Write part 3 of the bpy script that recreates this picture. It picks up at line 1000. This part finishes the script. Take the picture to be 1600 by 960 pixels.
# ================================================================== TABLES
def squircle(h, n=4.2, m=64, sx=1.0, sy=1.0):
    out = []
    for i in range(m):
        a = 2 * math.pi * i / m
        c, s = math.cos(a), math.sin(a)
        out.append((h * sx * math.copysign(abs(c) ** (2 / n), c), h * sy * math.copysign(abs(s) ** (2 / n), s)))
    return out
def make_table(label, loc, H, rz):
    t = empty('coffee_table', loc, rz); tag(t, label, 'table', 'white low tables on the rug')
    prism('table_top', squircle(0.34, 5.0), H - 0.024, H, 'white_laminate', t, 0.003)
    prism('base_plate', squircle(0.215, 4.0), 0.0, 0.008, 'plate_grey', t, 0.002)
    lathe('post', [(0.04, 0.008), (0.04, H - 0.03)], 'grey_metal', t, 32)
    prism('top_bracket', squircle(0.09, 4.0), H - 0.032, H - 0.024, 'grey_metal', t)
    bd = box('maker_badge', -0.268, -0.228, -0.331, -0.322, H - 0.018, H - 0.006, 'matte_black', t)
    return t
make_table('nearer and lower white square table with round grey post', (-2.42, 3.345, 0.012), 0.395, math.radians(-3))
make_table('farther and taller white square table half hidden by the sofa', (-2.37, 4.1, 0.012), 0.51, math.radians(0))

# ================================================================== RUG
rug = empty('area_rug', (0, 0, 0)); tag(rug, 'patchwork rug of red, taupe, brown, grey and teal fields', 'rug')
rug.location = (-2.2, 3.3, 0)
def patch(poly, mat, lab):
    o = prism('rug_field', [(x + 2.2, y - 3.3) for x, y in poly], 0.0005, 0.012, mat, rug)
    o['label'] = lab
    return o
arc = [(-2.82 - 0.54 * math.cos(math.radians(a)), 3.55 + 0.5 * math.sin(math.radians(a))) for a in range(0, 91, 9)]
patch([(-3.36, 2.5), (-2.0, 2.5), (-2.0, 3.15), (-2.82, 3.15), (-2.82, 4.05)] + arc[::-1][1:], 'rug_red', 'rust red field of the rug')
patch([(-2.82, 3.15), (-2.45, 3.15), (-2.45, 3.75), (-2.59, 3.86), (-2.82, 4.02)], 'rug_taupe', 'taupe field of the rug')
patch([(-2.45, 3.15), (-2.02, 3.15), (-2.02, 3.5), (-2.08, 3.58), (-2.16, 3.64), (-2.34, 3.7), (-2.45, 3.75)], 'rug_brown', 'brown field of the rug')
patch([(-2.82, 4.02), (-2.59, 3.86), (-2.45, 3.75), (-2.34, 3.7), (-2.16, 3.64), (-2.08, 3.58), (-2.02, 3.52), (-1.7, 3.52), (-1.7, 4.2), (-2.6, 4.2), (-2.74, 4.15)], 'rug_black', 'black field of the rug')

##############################

DIRECTIONS FOR THIS TASK
Please return the data above exactly as given.

WORKED ANSWER
Write part 3 of the bpy script that recreates this picture. It picks up at line 1000. This part finishes the script. Take the picture to be 1600 by 960 pixels.
# ================================================================== TABLES
def squircle(h, n=4.2, m=64, sx=1.0, sy=1.0):
    out = []
    for i in range(m):
        a = 2 * math.pi * i / m
        c, s = math.cos(a), math.sin(a)
        out.append((h * sx * math.copysign(abs(c) ** (2 / n), c), h * sy * math.copysign(abs(s) ** (2 / n), s)))
    return out
def make_table(label, loc, H, rz):
    t = empty('coffee_table', loc, rz); tag(t, label, 'table', 'white low tables on the rug')
    prism('table_top', squircle(0.34, 5.0), H - 0.024, H, 'white_laminate', t, 0.003)
    prism('base_plate', squircle(0.215, 4.0), 0.0, 0.008, 'plate_grey', t, 0.002)
    lathe('post', [(0.04, 0.008), (0.04, H - 0.03)], 'grey_metal', t, 32)
    prism('top_bracket', squircle(0.09, 4.0), H - 0.032, H - 0.024, 'grey_metal', t)
    bd = box('maker_badge', -0.268, -0.228, -0.331, -0.322, H - 0.018, H - 0.006, 'matte_black', t)
    return t
make_table('nearer and lower white square table with round grey post', (-2.42, 3.345, 0.012), 0.395, math.radians(-3))
make_table('farther and taller white square table half hidden by the sofa', (-2.37, 4.1, 0.012), 0.51, math.radians(0))

# ================================================================== RUG
rug = empty('area_rug', (0, 0, 0)); tag(rug, 'patchwork rug of red, taupe, brown, grey and teal fields', 'rug')
rug.location = (-2.2, 3.3, 0)
def patch(poly, mat, lab):
    o = prism('rug_field', [(x + 2.2, y - 3.3) for x, y in poly], 0.0005, 0.012, mat, rug)
    o['label'] = lab
    return o
arc = [(-2.82 - 0.54 * math.cos(math.radians(a)), 3.55 + 0.5 * math.sin(math.radians(a))) for a in range(0, 91, 9)]
patch([(-3.36, 2.5), (-2.0, 2.5), (-2.0, 3.15), (-2.82, 3.15), (-2.82, 4.05)] + arc[::-1][1:], 'rug_red', 'rust red field of the rug')
patch([(-2.82, 3.15), (-2.45, 3.15), (-2.45, 3.75), (-2.59, 3.86), (-2.82, 4.02)], 'rug_taupe', 'taupe field of the rug')
patch([(-2.45, 3.15), (-2.02, 3.15), (-2.02, 3.5), (-2.08, 3.58), (-2.16, 3.64), (-2.34, 3.7), (-2.45, 3.75)], 'rug_brown', 'brown field of the rug')
patch([(-2.82, 4.02), (-2.59, 3.86), (-2.45, 3.75), (-2.34, 3.7), (-2.16, 3.64), (-2.08, 3.58), (-2.02, 3.52), (-1.7, 3.52), (-1.7, 4.2), (-2.6, 4.2), (-2.74, 4.15)], 'rug_black', 'black field of the rug')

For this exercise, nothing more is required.